- [Aim]
Return every record verbatim.

■ ■ ■

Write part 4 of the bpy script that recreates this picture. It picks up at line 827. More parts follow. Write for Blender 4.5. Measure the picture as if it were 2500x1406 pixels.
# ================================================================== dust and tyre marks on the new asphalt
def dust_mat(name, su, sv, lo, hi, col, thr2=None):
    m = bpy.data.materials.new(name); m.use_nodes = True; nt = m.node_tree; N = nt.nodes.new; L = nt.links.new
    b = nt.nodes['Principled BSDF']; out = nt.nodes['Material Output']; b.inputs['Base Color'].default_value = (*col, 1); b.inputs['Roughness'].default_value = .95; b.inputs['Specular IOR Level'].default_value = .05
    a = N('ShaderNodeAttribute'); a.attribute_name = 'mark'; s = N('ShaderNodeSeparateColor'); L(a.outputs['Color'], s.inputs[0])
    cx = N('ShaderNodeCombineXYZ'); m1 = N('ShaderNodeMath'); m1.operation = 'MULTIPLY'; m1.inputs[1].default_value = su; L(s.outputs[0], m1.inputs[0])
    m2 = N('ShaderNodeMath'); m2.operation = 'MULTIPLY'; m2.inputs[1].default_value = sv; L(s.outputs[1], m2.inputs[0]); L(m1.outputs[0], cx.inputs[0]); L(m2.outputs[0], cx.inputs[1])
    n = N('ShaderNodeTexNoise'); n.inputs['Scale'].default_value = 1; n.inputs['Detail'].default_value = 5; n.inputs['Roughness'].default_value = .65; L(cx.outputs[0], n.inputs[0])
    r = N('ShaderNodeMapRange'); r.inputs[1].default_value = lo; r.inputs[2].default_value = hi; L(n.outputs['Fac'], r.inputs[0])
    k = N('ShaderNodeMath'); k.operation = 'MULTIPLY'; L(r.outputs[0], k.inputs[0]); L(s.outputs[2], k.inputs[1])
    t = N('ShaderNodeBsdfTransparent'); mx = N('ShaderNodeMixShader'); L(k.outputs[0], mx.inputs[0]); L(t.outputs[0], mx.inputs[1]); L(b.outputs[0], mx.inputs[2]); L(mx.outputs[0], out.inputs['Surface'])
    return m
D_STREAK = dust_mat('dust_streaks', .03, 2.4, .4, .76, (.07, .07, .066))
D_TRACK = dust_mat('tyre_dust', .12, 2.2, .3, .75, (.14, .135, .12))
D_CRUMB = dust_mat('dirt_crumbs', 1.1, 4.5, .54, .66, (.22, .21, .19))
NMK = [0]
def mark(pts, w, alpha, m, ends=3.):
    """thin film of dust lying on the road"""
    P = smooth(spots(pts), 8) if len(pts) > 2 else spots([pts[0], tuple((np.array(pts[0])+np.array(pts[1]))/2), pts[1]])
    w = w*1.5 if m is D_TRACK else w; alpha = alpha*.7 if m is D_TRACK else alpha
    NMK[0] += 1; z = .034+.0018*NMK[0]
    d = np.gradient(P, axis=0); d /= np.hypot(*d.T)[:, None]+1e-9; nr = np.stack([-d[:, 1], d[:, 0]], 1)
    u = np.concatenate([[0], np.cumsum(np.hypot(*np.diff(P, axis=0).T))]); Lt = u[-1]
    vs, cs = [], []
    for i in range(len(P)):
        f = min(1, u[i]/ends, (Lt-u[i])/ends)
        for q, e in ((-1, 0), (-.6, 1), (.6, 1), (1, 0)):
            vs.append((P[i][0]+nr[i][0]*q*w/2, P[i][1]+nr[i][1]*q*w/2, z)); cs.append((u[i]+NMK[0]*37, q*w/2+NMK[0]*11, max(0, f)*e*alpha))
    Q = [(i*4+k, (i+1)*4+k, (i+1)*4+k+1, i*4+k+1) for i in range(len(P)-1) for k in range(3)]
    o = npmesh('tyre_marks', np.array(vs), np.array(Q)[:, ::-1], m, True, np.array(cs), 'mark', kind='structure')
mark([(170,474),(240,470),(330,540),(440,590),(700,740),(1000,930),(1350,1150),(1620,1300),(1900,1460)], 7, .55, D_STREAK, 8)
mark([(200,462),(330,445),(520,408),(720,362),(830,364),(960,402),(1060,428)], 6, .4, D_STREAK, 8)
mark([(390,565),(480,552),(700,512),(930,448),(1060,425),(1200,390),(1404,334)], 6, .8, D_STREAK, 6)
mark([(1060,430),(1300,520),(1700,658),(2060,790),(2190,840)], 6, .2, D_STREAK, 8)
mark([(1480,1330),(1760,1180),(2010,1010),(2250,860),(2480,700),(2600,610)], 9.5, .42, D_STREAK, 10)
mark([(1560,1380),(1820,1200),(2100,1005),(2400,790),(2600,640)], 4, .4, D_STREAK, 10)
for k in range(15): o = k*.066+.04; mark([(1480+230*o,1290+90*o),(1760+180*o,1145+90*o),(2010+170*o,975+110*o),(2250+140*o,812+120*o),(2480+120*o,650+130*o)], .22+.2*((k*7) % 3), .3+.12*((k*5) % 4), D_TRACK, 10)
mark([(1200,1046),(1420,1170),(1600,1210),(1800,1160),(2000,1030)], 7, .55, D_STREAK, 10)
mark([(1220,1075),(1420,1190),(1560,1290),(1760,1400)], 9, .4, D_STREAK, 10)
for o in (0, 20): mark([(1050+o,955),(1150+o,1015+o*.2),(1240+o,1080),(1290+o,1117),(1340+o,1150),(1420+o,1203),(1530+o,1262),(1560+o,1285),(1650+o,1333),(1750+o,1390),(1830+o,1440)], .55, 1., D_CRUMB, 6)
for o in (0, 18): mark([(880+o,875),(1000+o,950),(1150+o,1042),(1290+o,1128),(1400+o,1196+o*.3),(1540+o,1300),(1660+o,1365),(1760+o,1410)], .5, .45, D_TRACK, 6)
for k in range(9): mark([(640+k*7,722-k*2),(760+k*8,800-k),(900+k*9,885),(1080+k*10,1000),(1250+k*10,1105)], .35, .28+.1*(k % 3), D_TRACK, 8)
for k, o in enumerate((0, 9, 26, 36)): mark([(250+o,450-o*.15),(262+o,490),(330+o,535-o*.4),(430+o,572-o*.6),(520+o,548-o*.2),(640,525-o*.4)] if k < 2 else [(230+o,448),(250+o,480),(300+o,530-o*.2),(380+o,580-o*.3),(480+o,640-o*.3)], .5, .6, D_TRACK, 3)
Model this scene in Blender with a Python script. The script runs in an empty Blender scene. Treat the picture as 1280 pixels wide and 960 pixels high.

■ ■ ■

- [Solution for this exercise]
Write part 4 of the bpy script that recreates this picture. It picks up at line 827. More parts follow. Write for Blender 4.5. Measure the picture as if it were 2500x1406 pixels.
# ================================================================== dust and tyre marks on the new asphalt
def dust_mat(name, su, sv, lo, hi, col, thr2=None):
    m = bpy.data.materials.new(name); m.use_nodes = True; nt = m.node_tree; N = nt.nodes.new; L = nt.links.new
    b = nt.nodes['Principled BSDF']; out = nt.nodes['Material Output']; b.inputs['Base Color'].default_value = (*col, 1); b.inputs['Roughness'].default_value = .95; b.inputs['Specular IOR Level'].default_value = .05
    a = N('ShaderNodeAttribute'); a.attribute_name = 'mark'; s = N('ShaderNodeSeparateColor'); L(a.outputs['Color'], s.inputs[0])
    cx = N('ShaderNodeCombineXYZ'); m1 = N('ShaderNodeMath'); m1.operation = 'MULTIPLY'; m1.inputs[1].default_value = su; L(s.outputs[0], m1.inputs[0])
    m2 = N('ShaderNodeMath'); m2.operation = 'MULTIPLY'; m2.inputs[1].default_value = sv; L(s.outputs[1], m2.inputs[0]); L(m1.outputs[0], cx.inputs[0]); L(m2.outputs[0], cx.inputs[1])
    n = N('ShaderNodeTexNoise'); n.inputs['Scale'].default_value = 1; n.inputs['Detail'].default_value = 5; n.inputs['Roughness'].default_value = .65; L(cx.outputs[0], n.inputs[0])
    r = N('ShaderNodeMapRange'); r.inputs[1].default_value = lo; r.inputs[2].default_value = hi; L(n.outputs['Fac'], r.inputs[0])
    k = N('ShaderNodeMath'); k.operation = 'MULTIPLY'; L(r.outputs[0], k.inputs[0]); L(s.outputs[2], k.inputs[1])
    t = N('ShaderNodeBsdfTransparent'); mx = N('ShaderNodeMixShader'); L(k.outputs[0], mx.inputs[0]); L(t.outputs[0], mx.inputs[1]); L(b.outputs[0], mx.inputs[2]); L(mx.outputs[0], out.inputs['Surface'])
    return m
D_STREAK = dust_mat('dust_streaks', .03, 2.4, .4, .76, (.07, .07, .066))
D_TRACK = dust_mat('tyre_dust', .12, 2.2, .3, .75, (.14, .135, .12))
D_CRUMB = dust_mat('dirt_crumbs', 1.1, 4.5, .54, .66, (.22, .21, .19))
NMK = [0]
def mark(pts, w, alpha, m, ends=3.):
    """thin film of dust lying on the road"""
    P = smooth(spots(pts), 8) if len(pts) > 2 else spots([pts[0], tuple((np.array(pts[0])+np.array(pts[1]))/2), pts[1]])
    w = w*1.5 if m is D_TRACK else w; alpha = alpha*.7 if m is D_TRACK else alpha
    NMK[0] += 1; z = .034+.0018*NMK[0]
    d = np.gradient(P, axis=0); d /= np.hypot(*d.T)[:, None]+1e-9; nr = np.stack([-d[:, 1], d[:, 0]], 1)
    u = np.concatenate([[0], np.cumsum(np.hypot(*np.diff(P, axis=0).T))]); Lt = u[-1]
    vs, cs = [], []
    for i in range(len(P)):
        f = min(1, u[i]/ends, (Lt-u[i])/ends)
        for q, e in ((-1, 0), (-.6, 1), (.6, 1), (1, 0)):
            vs.append((P[i][0]+nr[i][0]*q*w/2, P[i][1]+nr[i][1]*q*w/2, z)); cs.append((u[i]+NMK[0]*37, q*w/2+NMK[0]*11, max(0, f)*e*alpha))
    Q = [(i*4+k, (i+1)*4+k, (i+1)*4+k+1, i*4+k+1) for i in range(len(P)-1) for k in range(3)]
    o = npmesh('tyre_marks', np.array(vs), np.array(Q)[:, ::-1], m, True, np.array(cs), 'mark', kind='structure')
mark([(170,474),(240,470),(330,540),(440,590),(700,740),(1000,930),(1350,1150),(1620,1300),(1900,1460)], 7, .55, D_STREAK, 8)
mark([(200,462),(330,445),(520,408),(720,362),(830,364),(960,402),(1060,428)], 6, .4, D_STREAK, 8)
mark([(390,565),(480,552),(700,512),(930,448),(1060,425),(1200,390),(1404,334)], 6, .8, D_STREAK, 6)
mark([(1060,430),(1300,520),(1700,658),(2060,790),(2190,840)], 6, .2, D_STREAK, 8)
mark([(1480,1330),(1760,1180),(2010,1010),(2250,860),(2480,700),(2600,610)], 9.5, .42, D_STREAK, 10)
mark([(1560,1380),(1820,1200),(2100,1005),(2400,790),(2600,640)], 4, .4, D_STREAK, 10)
for k in range(15): o = k*.066+.04; mark([(1480+230*o,1290+90*o),(1760+180*o,1145+90*o),(2010+170*o,975+110*o),(2250+140*o,812+120*o),(2480+120*o,650+130*o)], .22+.2*((k*7) % 3), .3+.12*((k*5) % 4), D_TRACK, 10)
mark([(1200,1046),(1420,1170),(1600,1210),(1800,1160),(2000,1030)], 7, .55, D_STREAK, 10)
mark([(1220,1075),(1420,1190),(1560,1290),(1760,1400)], 9, .4, D_STREAK, 10)
for o in (0, 20): mark([(1050+o,955),(1150+o,1015+o*.2),(1240+o,1080),(1290+o,1117),(1340+o,1150),(1420+o,1203),(1530+o,1262),(1560+o,1285),(1650+o,1333),(1750+o,1390),(1830+o,1440)], .55, 1., D_CRUMB, 6)
for o in (0, 18): mark([(880+o,875),(1000+o,950),(1150+o,1042),(1290+o,1128),(1400+o,1196+o*.3),(1540+o,1300),(1660+o,1365),(1760+o,1410)], .5, .45, D_TRACK, 6)
for k in range(9): mark([(640+k*7,722-k*2),(760+k*8,800-k),(900+k*9,885),(1080+k*10,1000),(1250+k*10,1105)], .35, .28+.1*(k % 3), D_TRACK, 8)
for k, o in enumerate((0, 9, 26, 36)): mark([(250+o,450-o*.15),(262+o,490),(330+o,535-o*.4),(430+o,572-o*.6),(520+o,548-o*.2),(640,525-o*.4)] if k < 2 else [(230+o,448),(250+o,480),(300+o,530-o*.2),(380+o,580-o*.3),(480+o,640-o*.3)], .5, .6, D_TRACK, 3)
Model this scene in Blender with a Python script. The script runs in an empty Blender scene. Treat the picture as 1280 pixels wide and 960 pixels high.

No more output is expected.